(Records excerpted from a collection)
++++++

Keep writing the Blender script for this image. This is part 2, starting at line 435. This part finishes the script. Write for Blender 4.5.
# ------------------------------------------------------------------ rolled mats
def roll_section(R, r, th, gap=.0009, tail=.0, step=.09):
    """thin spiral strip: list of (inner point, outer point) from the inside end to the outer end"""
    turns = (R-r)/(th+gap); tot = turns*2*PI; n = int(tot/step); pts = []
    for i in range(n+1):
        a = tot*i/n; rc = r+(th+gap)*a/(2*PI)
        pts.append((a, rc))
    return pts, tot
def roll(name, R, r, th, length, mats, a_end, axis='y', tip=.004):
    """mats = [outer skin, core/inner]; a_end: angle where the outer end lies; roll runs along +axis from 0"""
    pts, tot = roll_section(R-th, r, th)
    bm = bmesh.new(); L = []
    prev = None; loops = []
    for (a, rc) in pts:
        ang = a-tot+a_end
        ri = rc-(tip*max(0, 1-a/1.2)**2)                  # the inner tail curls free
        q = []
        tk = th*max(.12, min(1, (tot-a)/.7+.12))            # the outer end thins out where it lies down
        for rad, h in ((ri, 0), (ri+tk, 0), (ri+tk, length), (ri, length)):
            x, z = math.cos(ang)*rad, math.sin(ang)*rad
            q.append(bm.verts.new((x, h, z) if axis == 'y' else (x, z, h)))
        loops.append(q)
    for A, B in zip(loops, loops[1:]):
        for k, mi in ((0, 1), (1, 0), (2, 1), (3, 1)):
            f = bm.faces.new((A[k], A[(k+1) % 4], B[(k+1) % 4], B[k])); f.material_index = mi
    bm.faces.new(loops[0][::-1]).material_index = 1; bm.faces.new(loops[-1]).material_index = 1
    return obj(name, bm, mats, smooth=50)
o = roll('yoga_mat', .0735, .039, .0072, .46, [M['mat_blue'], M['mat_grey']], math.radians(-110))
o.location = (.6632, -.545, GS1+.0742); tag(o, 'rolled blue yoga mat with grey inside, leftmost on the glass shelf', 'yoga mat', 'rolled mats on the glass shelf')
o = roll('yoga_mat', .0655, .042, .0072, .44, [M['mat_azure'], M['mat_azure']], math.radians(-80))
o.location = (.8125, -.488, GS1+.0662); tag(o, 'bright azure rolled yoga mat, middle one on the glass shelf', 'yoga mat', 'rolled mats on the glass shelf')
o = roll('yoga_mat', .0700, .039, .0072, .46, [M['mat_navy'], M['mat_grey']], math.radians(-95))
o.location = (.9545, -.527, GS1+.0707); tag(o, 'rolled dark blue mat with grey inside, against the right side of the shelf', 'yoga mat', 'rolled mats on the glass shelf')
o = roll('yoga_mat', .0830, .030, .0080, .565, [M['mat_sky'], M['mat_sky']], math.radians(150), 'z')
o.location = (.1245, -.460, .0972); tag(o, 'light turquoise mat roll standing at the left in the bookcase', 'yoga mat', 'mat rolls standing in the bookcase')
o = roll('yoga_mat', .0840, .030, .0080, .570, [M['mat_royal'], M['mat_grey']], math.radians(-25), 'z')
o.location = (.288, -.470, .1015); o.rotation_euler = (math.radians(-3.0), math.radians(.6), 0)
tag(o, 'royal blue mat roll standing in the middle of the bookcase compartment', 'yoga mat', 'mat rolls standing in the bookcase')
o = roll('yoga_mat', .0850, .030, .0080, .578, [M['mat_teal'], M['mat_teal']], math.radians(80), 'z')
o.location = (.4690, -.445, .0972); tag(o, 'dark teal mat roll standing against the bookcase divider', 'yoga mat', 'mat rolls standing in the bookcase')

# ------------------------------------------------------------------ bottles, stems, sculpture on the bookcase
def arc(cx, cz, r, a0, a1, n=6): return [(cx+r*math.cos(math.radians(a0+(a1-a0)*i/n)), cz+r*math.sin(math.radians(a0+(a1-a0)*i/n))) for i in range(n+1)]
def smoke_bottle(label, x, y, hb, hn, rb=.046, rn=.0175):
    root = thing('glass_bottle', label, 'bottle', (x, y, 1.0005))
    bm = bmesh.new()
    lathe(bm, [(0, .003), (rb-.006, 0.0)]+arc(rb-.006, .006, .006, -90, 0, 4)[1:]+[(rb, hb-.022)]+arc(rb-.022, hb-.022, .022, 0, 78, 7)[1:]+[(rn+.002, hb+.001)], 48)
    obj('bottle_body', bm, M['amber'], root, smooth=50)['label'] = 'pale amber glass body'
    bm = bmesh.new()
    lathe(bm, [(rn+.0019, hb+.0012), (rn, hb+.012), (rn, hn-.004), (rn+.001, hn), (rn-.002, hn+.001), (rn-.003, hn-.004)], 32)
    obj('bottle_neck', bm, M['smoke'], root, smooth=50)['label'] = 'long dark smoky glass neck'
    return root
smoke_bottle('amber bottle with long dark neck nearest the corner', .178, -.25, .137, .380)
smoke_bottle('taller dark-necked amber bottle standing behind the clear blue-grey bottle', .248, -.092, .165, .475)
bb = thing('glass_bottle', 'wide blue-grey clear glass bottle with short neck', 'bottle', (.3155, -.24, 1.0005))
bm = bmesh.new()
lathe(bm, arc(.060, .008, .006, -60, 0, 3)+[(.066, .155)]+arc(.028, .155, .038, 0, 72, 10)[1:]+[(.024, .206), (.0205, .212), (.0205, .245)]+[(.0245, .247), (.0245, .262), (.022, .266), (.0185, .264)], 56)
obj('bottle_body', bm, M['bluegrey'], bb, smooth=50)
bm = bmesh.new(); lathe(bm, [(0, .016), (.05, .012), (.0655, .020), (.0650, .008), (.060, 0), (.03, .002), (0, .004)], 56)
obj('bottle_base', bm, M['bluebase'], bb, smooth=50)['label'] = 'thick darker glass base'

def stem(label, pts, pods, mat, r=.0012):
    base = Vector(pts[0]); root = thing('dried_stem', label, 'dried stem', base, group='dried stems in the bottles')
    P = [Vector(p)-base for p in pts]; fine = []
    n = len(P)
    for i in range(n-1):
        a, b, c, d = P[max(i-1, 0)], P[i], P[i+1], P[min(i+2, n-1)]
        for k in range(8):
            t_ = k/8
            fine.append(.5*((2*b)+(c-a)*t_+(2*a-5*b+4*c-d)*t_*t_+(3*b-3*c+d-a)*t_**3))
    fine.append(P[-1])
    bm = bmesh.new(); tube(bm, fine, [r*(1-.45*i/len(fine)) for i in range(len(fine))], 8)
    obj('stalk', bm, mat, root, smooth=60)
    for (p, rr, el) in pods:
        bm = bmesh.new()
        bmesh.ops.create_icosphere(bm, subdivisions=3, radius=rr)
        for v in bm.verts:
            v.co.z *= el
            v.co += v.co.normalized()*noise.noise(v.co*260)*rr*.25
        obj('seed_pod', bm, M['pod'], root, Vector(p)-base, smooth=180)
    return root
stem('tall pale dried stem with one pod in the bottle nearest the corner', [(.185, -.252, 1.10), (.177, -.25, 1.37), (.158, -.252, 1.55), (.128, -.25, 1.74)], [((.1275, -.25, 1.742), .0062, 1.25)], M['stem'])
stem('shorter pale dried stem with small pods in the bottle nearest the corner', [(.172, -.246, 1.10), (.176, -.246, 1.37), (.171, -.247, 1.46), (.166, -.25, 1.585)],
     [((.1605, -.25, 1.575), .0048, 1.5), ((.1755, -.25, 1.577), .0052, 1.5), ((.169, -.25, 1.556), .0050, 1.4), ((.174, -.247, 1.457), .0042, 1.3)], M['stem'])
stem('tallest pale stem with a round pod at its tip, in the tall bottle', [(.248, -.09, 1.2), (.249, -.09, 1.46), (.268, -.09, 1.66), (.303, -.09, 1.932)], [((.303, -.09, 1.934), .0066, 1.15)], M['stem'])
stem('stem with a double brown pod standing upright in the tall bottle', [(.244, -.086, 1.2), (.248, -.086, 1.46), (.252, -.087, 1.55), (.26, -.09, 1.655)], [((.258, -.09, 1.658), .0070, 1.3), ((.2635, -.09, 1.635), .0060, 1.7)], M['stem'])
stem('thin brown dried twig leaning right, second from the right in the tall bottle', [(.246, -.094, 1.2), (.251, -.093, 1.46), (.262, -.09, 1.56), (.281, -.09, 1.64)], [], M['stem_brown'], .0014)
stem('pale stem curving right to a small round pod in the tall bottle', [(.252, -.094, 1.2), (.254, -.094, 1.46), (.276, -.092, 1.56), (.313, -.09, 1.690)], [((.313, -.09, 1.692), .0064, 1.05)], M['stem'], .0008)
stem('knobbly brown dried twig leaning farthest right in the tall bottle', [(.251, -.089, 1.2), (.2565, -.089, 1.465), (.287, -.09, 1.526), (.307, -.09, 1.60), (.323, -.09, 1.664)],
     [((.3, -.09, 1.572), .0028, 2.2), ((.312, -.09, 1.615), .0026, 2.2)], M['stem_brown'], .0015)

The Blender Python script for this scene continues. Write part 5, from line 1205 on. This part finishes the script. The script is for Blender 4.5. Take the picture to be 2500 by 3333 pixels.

++++++

# Exercise instructions:
Point out every line holding the string "Write" and copy it.

# Full answer:
Keep writing the Blender script for this image. This is part 2, starting at line 435. This part finishes the script. Write for Blender 4.5.
The Blender Python script for this scene continues. Write part 5, from line 1205 on. This part finishes the script. The script is for Blender 4.5. Take the picture to be 2500 by 3333 pixels.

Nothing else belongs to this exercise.